La rivoluzione digitale che ha colpito ogni singolo aspetto della società, dagli trasporti alle industrie, dalla musica all’istruzione, dai videogiochi alla cucina, è talmente rapida e incalzante da non permettere l’adeguamento di norme e precauzioni ai fini di proteggere gli utenti. Questo rappresenta uno dei problemi da prendere in considerazione il prima possibile, senza la superficialità che oggi circonda questo argomento. 

L’eredità maggiore che le nuove generazioni devono sostenere è anche il problema da risolvere con maggior urgenza e riguarda il futuro del genere umano: il cambiamento climatico. A partire dalla prima rivoluzione industriale in cui l’impiego di carbone era massiccio, passando per il proliferare delle fabbriche nelle periferie delle città a cui fa riferimento anche Stajano, per arrivare fino ai giorni nostri in cui gli investimenti sulle risorse rinnovabili sono ancora insufficienti per poter sostituire il petrolio, la Terra ha subìto le azioni dell’uomo e il suo inquinamento. Accecata dalla smania di produrre e guadagnare, l’umanità ha sempre ignorato la salute del nostro pianeta. Solo recentemente si sono diffusi teorie e movimenti a favore della salvaguardia dell’ambiente, supportate soprattutto dai giovani che in tutto il mondo si organizzano in flashmob (come lo sciopero Fridays for the Future di marzo scorso) e campagne di sensibilizzazione. Nonostante l’incuranza dei potenti del mondo che continuano a sottovalutare il cambiamento climatico, l’unione e l’interesse di così tanti ragazzi lascia speranze per un futuro meno inquinato. 

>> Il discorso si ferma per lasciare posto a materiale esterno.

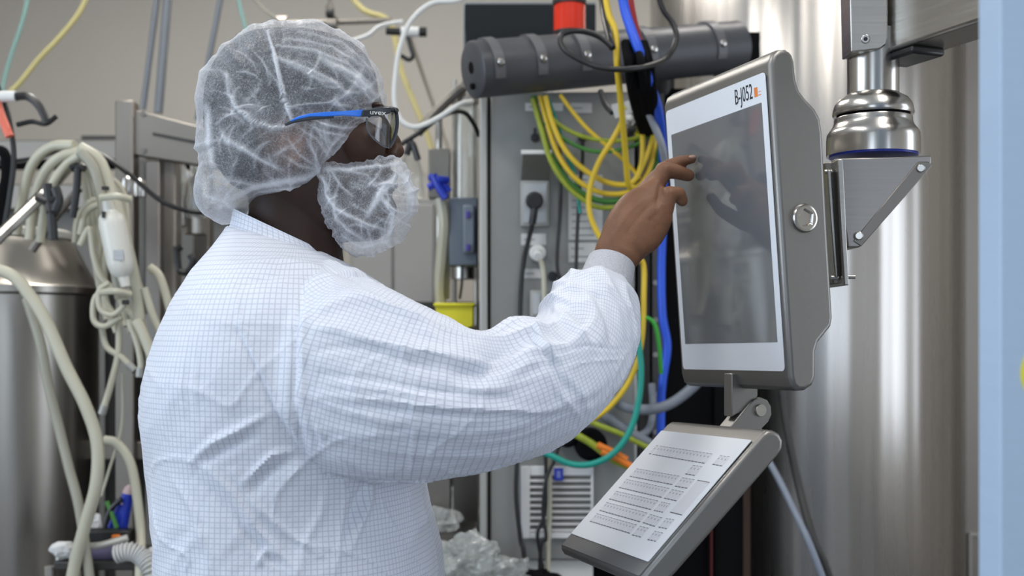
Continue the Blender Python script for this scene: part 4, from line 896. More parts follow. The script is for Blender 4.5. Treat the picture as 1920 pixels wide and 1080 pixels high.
def capsule(a, b, ra, rb, n=16, m=6):
    a = Vector(a); b = Vector(b); ax = (b - a); L_ = ax.length; ax.normalize(); N, B = frame_of(ax); v = []; f = []
    prof = [(-ra * math.cos(math.pi / 2 * i / m), ra * math.sin(math.pi / 2 * i / m)) for i in range(m + 1)]
    prof += [(L_ + rb * math.sin(math.pi / 2 * i / m), rb * math.cos(math.pi / 2 * i / m)) for i in range(m + 1)]
    for (h, r_) in prof:
        r_ = max(r_, 1e-5)
        for k in range(n):
            t = 2 * math.pi * k / n; v.append(a + ax * h + (N * math.cos(t) + B * math.sin(t)) * r_)
    for i in range(len(prof) - 1):
        for k in range(n):
            p, q = i * n + k, i * n + (k + 1) % n; f.append((p, q, q + n, p + n))
    f.append(tuple(range(n))[::-1]); f.append(tuple((len(prof) - 1) * n + k for k in range(n)))
    return v, f
def remesh(name, m, voxel, smooth=4):
    me = bpy.data.meshes.new(name); me.from_pydata([tuple(map(float, x)) for x in m.v], [], m.f)
    bm = bmesh.new(); bm.from_mesh(me); bmesh.ops.recalc_face_normals(bm, faces=bm.faces); bm.to_mesh(me); bm.free()
    o = bpy.data.objects.new(name + '_tmp', me); COL.objects.link(o)
    r = o.modifiers.new('r', 'REMESH'); r.mode = 'VOXEL'; r.voxel_size = voxel
    if smooth:
        s_ = o.modifiers.new('s', 'SMOOTH'); s_.iterations = smooth; s_.factor = 0.5
    bpy.context.view_layer.update()
    ev = o.evaluated_get(bpy.context.evaluated_depsgraph_get())
    out = bpy.data.meshes.new_from_object(ev); bpy.data.objects.remove(o, do_unlink=True)
    out.name = name
    return out
def getv(me):
    a = np.empty(len(me.vertices) * 3, np.float32); me.vertices.foreach_get('co', a); return a.reshape(-1, 3).astype(float)
def getn(me):
    a = np.empty(len(me.vertices) * 3, np.float32); me.vertices.foreach_get('normal', a); return a.reshape(-1, 3).astype(float)
def setv(me, v): me.vertices.foreach_set('co', v.astype(np.float32).ravel()); me.update()
def vnoise(p, seed=0):
    i = np.floor(p).astype(np.int64); f_ = p - i; f_ = f_ * f_ * (3 - 2 * f_)
    def h(a):
        n = (a[:, 0] * 73856093) ^ (a[:, 1] * 19349663) ^ (a[:, 2] * 83492791) ^ (seed * 2654435)
        n = (n ^ (n >> 13)) * 1274126177; n = n & 0x7fffffff; n = (n ^ (n >> 16)) & 0xffff
        return n / 65535.0 * 2 - 1
    r_ = 0
    for dx in (0, 1):
        for dy in (0, 1):
            for dz in (0, 1):
                w_ = (f_[:, 0] if dx else 1 - f_[:, 0]) * (f_[:, 1] if dy else 1 - f_[:, 1]) * (f_[:, 2] if dz else 1 - f_[:, 2])
                r_ = r_ + w_ * h(i + np.array([dx, dy, dz]))
    return r_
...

L’incertezza però si sprigiona anche e soprattutto dalla crisi economica, che dopo dieci anni non ha ancora affievolito i suoi effetti negativi, e dall’altalena politica che non assicura stabilità e lealtà ai suoi elettori. Proprio la politica è l’origine delle più grandi paure e vergogne del nostro secolo: nazionalismi, discriminazioni, propaganda, secessioni, scontri. L’Europa deve difendersi dalle accuse di parte dei suoi cittadini e di numerosi politici che la considerano debole, assoggettata al potere dei Paesi più potenti e responsabile della situazione di stallo in cui ci troviamo. Se da un lato preoccupano le recenti vittorie di questa componente e la diffusa disinformazione che permette il loro successo (in Italia il 47% degli aventi diritto al voto possono definirsi “analfabeti di ritorno”, ossia persone senza le capacità critiche per giudicare ciò che viene detto loro), le possibilità di contrastare le scelte politiche, di diffondere il buonsenso, di esprimere un’opinione grazie alle tecnologie digitali permettono di guardare ancora una volta con speranza al futuro. Speranza che mancava a Corrado Stajano e ai suoi concittadini alla fine del secolo scorso che, investiti dalle numerose ondate innovative e rivoluzionarie, si sono lasciati trascinare dall’incertezza e dallo sconforto.